Salvatore Lombino was born and raised in New York City. He lived in East Harlem until age 12, when his family moved to the Bronx. He attended Olinville Junior High School, then Evander Childs High School, before winning an Art Students League scholarship. Later, he was admitted as an art student at Cooper Union. Lombino served in the Navy in World War II and wrote several short stories while serving aboard a destroyer in the Pacific. However, none of these stories was published until after he had established himself as an author in the 1950s.
After the war, Lombino returned to New York and attended Hunter College, where he majored in English and psychology, with minors in dramatics and education, and graduated Phi Beta Kappa.
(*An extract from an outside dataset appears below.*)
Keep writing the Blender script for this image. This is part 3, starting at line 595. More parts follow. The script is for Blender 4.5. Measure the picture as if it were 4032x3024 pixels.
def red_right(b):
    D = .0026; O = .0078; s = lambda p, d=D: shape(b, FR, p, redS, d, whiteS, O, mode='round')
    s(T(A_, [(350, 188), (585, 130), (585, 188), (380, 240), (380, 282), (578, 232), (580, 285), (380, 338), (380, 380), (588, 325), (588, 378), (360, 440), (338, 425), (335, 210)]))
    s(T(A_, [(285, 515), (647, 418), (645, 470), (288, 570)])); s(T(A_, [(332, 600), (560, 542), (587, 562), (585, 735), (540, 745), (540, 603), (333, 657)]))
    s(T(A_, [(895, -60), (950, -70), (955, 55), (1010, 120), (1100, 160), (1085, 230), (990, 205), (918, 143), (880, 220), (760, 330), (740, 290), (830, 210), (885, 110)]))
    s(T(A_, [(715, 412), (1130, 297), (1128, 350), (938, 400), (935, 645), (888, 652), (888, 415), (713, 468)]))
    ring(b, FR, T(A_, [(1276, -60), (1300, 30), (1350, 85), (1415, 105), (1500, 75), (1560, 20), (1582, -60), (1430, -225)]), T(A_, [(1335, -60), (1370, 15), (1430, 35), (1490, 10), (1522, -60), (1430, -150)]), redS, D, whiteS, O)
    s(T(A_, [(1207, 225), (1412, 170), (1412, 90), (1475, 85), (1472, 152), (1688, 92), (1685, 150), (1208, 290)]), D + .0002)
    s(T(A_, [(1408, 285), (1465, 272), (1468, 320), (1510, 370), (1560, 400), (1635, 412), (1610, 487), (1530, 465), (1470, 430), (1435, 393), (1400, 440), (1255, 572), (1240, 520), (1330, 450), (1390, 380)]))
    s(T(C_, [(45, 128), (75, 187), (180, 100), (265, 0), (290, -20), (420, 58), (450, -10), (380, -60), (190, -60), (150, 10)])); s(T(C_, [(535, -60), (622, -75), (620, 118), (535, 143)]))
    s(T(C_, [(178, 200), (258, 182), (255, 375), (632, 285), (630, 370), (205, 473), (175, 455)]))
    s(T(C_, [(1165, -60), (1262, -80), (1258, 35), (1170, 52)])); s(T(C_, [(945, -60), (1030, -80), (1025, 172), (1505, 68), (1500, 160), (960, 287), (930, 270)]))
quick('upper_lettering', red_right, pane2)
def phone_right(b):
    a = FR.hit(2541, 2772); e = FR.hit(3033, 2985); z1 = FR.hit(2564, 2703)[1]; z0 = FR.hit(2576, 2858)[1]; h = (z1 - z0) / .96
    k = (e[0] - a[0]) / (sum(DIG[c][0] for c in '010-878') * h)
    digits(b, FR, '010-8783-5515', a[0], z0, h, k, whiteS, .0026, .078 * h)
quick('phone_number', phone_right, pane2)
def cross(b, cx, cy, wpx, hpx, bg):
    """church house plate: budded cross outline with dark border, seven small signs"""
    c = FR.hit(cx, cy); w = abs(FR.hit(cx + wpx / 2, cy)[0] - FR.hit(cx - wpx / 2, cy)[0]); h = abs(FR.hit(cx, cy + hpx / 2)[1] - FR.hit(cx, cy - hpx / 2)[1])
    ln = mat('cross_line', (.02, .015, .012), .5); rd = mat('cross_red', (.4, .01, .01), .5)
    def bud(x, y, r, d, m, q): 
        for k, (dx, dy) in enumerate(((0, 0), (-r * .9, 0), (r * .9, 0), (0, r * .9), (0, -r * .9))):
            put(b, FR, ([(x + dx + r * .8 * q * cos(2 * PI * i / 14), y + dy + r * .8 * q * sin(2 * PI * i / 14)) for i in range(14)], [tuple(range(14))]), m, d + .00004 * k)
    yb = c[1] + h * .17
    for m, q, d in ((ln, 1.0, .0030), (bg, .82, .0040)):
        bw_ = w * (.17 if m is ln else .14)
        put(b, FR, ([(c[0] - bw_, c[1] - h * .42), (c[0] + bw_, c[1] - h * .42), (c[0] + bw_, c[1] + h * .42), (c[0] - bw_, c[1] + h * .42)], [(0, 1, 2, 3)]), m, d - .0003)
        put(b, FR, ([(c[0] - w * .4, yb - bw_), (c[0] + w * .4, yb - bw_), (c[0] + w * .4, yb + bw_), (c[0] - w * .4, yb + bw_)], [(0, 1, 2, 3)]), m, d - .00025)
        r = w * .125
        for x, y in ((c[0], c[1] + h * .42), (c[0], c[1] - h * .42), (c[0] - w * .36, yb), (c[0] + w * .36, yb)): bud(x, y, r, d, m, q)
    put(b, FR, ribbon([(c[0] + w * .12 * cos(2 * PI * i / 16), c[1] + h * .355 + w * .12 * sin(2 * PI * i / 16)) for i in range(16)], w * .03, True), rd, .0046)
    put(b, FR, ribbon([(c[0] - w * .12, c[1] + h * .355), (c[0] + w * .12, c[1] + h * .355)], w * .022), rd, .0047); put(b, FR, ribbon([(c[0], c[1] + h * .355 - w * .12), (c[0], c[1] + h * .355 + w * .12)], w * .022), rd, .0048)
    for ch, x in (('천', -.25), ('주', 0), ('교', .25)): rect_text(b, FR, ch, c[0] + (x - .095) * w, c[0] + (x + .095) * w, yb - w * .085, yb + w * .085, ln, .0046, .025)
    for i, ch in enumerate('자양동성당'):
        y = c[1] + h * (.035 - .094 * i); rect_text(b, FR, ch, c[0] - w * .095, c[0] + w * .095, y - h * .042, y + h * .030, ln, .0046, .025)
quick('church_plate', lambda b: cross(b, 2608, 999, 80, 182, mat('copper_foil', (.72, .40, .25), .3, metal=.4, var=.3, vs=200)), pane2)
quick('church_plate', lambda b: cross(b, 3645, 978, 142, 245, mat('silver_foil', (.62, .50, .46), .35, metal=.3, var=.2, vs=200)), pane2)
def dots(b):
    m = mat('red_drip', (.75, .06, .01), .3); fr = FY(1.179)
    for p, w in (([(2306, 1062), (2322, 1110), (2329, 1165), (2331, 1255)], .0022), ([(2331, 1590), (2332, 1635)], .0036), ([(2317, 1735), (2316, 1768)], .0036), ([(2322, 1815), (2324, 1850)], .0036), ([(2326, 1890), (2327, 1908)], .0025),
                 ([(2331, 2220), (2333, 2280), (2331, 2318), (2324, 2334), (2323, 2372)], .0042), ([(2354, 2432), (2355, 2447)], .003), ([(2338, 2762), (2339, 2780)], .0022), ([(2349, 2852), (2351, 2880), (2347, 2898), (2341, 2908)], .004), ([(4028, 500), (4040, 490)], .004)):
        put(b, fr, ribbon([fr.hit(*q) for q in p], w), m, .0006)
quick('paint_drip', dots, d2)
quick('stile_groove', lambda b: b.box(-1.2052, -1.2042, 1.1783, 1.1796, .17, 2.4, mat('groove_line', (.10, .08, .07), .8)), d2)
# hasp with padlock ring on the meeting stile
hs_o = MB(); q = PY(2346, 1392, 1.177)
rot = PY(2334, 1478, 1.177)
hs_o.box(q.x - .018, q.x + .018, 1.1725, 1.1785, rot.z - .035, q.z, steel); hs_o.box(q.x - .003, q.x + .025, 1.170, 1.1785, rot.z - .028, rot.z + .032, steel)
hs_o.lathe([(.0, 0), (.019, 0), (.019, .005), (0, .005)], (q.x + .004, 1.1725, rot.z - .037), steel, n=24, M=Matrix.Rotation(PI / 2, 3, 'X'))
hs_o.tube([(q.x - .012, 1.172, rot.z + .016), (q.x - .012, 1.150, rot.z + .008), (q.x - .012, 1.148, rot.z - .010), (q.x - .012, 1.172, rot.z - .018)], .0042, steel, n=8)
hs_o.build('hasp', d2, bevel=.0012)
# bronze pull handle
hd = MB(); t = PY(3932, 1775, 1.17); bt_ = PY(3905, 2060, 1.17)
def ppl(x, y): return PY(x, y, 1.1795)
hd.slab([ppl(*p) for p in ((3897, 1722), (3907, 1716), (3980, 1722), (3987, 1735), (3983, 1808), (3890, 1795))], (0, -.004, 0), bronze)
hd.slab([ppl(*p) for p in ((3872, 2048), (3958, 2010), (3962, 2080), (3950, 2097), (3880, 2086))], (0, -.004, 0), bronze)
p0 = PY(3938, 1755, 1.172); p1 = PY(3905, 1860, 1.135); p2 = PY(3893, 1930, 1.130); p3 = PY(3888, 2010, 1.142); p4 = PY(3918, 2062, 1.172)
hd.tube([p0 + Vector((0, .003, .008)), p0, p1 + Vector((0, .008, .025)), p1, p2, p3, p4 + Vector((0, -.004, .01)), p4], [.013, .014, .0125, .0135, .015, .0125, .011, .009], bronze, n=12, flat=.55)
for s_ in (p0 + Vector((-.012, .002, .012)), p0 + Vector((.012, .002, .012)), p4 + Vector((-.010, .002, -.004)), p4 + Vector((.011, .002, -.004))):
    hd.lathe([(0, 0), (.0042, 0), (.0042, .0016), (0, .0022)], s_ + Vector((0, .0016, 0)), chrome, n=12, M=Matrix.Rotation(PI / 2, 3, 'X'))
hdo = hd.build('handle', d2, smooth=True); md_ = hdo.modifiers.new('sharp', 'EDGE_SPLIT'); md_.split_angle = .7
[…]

He published a weekly column in the Hunter College newspaper as "S.A. Lombino". In 1981, Lombino was inducted into the Hunter College Hall of Fame, where he was honored for outstanding professional achievement.
While looking to start a career as a writer, Lombino took a variety of jobs, including 17 days as a teacher at Bronx Vocational High School in September 1950. This experience would later form the basis for his novel Blackboard Jungle (1954), written under the pen name Evan Hunter.
In 1951, Lombino took a job as an executive editor for the Scott Meredith Literary Agency, working with authors such as Poul Anderson, Arthur C. Clarke, Lester del Rey, Richard S. Prather, and P. G. Wodehouse. He made his first professional short story sale that same year, a science-fiction tale titled "Welcome, Martians!", credited to S.A. Lombino.